Restate all of the data exactly.
━━━━━━━━
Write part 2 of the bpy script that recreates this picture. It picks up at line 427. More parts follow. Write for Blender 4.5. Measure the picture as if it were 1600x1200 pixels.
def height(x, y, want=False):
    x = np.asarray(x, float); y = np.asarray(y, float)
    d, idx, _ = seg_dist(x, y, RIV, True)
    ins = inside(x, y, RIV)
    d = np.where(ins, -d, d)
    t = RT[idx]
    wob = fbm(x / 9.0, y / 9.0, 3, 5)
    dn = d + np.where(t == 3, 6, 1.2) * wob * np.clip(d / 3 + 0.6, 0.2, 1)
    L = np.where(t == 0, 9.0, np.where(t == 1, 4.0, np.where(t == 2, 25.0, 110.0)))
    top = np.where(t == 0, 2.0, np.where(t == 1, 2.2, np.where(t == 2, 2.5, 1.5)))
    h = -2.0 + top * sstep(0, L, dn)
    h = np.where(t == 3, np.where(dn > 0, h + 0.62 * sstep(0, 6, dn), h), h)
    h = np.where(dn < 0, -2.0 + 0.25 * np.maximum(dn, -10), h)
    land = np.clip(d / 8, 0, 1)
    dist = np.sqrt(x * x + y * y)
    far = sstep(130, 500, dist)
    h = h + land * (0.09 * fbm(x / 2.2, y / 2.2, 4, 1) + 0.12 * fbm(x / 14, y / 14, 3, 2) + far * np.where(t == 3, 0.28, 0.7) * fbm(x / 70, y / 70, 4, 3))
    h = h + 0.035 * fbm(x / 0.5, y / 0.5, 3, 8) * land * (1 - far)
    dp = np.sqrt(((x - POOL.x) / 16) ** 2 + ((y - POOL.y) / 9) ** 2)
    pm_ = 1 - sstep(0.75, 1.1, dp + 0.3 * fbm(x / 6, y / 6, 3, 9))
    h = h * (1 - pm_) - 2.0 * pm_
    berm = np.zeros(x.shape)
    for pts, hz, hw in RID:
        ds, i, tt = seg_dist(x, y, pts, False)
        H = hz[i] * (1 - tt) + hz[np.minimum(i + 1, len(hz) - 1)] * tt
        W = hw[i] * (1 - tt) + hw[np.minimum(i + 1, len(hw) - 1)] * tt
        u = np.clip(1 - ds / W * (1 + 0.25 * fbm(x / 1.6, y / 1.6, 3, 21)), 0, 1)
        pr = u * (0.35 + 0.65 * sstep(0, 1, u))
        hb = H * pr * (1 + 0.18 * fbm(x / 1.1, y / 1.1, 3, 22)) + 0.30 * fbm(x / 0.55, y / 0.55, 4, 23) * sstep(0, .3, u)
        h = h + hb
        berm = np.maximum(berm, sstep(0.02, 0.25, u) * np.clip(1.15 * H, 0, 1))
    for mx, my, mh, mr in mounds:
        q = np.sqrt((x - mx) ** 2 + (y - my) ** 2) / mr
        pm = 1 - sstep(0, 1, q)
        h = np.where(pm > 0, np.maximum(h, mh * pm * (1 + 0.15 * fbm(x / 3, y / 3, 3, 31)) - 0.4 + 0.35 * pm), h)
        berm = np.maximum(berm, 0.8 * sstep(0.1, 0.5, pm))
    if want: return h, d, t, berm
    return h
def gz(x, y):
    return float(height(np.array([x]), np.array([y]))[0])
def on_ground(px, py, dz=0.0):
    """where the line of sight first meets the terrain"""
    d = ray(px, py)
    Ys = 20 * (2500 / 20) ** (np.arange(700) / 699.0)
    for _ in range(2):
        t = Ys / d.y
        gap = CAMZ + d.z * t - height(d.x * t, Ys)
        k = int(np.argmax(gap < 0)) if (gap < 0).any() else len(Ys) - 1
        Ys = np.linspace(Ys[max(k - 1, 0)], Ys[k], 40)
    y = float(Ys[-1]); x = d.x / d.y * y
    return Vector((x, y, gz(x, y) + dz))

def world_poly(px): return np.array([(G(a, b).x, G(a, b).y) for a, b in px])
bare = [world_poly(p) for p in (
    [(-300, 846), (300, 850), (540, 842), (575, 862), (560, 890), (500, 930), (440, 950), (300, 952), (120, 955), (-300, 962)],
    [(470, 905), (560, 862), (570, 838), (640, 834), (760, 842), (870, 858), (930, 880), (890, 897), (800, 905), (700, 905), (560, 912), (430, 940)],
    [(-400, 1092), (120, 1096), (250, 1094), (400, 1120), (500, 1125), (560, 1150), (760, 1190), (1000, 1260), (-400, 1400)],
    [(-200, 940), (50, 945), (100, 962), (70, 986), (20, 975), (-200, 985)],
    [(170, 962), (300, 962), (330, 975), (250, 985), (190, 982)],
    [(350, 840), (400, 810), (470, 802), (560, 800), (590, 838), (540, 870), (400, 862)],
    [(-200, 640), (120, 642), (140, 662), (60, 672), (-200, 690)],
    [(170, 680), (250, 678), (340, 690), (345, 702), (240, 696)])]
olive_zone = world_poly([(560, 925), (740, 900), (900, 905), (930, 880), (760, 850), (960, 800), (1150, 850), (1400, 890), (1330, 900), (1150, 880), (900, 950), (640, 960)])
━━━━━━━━
(WORKED SOLUTION):
Write part 2 of the bpy script that recreates this picture. It picks up at line 427. More parts follow. Write for Blender 4.5. Measure the picture as if it were 1600x1200 pixels.
def height(x, y, want=False):
    x = np.asarray(x, float); y = np.asarray(y, float)
    d, idx, _ = seg_dist(x, y, RIV, True)
    ins = inside(x, y, RIV)
    d = np.where(ins, -d, d)
    t = RT[idx]
    wob = fbm(x / 9.0, y / 9.0, 3, 5)
    dn = d + np.where(t == 3, 6, 1.2) * wob * np.clip(d / 3 + 0.6, 0.2, 1)
    L = np.where(t == 0, 9.0, np.where(t == 1, 4.0, np.where(t == 2, 25.0, 110.0)))
    top = np.where(t == 0, 2.0, np.where(t == 1, 2.2, np.where(t == 2, 2.5, 1.5)))
    h = -2.0 + top * sstep(0, L, dn)
    h = np.where(t == 3, np.where(dn > 0, h + 0.62 * sstep(0, 6, dn), h), h)
    h = np.where(dn < 0, -2.0 + 0.25 * np.maximum(dn, -10), h)
    land = np.clip(d / 8, 0, 1)
    dist = np.sqrt(x * x + y * y)
    far = sstep(130, 500, dist)
    h = h + land * (0.09 * fbm(x / 2.2, y / 2.2, 4, 1) + 0.12 * fbm(x / 14, y / 14, 3, 2) + far * np.where(t == 3, 0.28, 0.7) * fbm(x / 70, y / 70, 4, 3))
    h = h + 0.035 * fbm(x / 0.5, y / 0.5, 3, 8) * land * (1 - far)
    dp = np.sqrt(((x - POOL.x) / 16) ** 2 + ((y - POOL.y) / 9) ** 2)
    pm_ = 1 - sstep(0.75, 1.1, dp + 0.3 * fbm(x / 6, y / 6, 3, 9))
    h = h * (1 - pm_) - 2.0 * pm_
    berm = np.zeros(x.shape)
    for pts, hz, hw in RID:
        ds, i, tt = seg_dist(x, y, pts, False)
        H = hz[i] * (1 - tt) + hz[np.minimum(i + 1, len(hz) - 1)] * tt
        W = hw[i] * (1 - tt) + hw[np.minimum(i + 1, len(hw) - 1)] * tt
        u = np.clip(1 - ds / W * (1 + 0.25 * fbm(x / 1.6, y / 1.6, 3, 21)), 0, 1)
        pr = u * (0.35 + 0.65 * sstep(0, 1, u))
        hb = H * pr * (1 + 0.18 * fbm(x / 1.1, y / 1.1, 3, 22)) + 0.30 * fbm(x / 0.55, y / 0.55, 4, 23) * sstep(0, .3, u)
        h = h + hb
        berm = np.maximum(berm, sstep(0.02, 0.25, u) * np.clip(1.15 * H, 0, 1))
    for mx, my, mh, mr in mounds:
        q = np.sqrt((x - mx) ** 2 + (y - my) ** 2) / mr
        pm = 1 - sstep(0, 1, q)
        h = np.where(pm > 0, np.maximum(h, mh * pm * (1 + 0.15 * fbm(x / 3, y / 3, 3, 31)) - 0.4 + 0.35 * pm), h)
        berm = np.maximum(berm, 0.8 * sstep(0.1, 0.5, pm))
    if want: return h, d, t, berm
    return h
def gz(x, y):
    return float(height(np.array([x]), np.array([y]))[0])
def on_ground(px, py, dz=0.0):
    """where the line of sight first meets the terrain"""
    d = ray(px, py)
    Ys = 20 * (2500 / 20) ** (np.arange(700) / 699.0)
    for _ in range(2):
        t = Ys / d.y
        gap = CAMZ + d.z * t - height(d.x * t, Ys)
        k = int(np.argmax(gap < 0)) if (gap < 0).any() else len(Ys) - 1
        Ys = np.linspace(Ys[max(k - 1, 0)], Ys[k], 40)
    y = float(Ys[-1]); x = d.x / d.y * y
    return Vector((x, y, gz(x, y) + dz))

def world_poly(px): return np.array([(G(a, b).x, G(a, b).y) for a, b in px])
bare = [world_poly(p) for p in (
    [(-300, 846), (300, 850), (540, 842), (575, 862), (560, 890), (500, 930), (440, 950), (300, 952), (120, 955), (-300, 962)],
    [(470, 905), (560, 862), (570, 838), (640, 834), (760, 842), (870, 858), (930, 880), (890, 897), (800, 905), (700, 905), (560, 912), (430, 940)],
    [(-400, 1092), (120, 1096), (250, 1094), (400, 1120), (500, 1125), (560, 1150), (760, 1190), (1000, 1260), (-400, 1400)],
    [(-200, 940), (50, 945), (100, 962), (70, 986), (20, 975), (-200, 985)],
    [(170, 962), (300, 962), (330, 975), (250, 985), (190, 982)],
    [(350, 840), (400, 810), (470, 802), (560, 800), (590, 838), (540, 870), (400, 862)],
    [(-200, 640), (120, 642), (140, 662), (60, 672), (-200, 690)],
    [(170, 680), (250, 678), (340, 690), (345, 702), (240, 696)])]
olive_zone = world_poly([(560, 925), (740, 900), (900, 905), (930, 880), (760, 850), (960, 800), (1150, 850), (1400, 890), (1330, 900), (1150, 880), (900, 950), (640, 960)])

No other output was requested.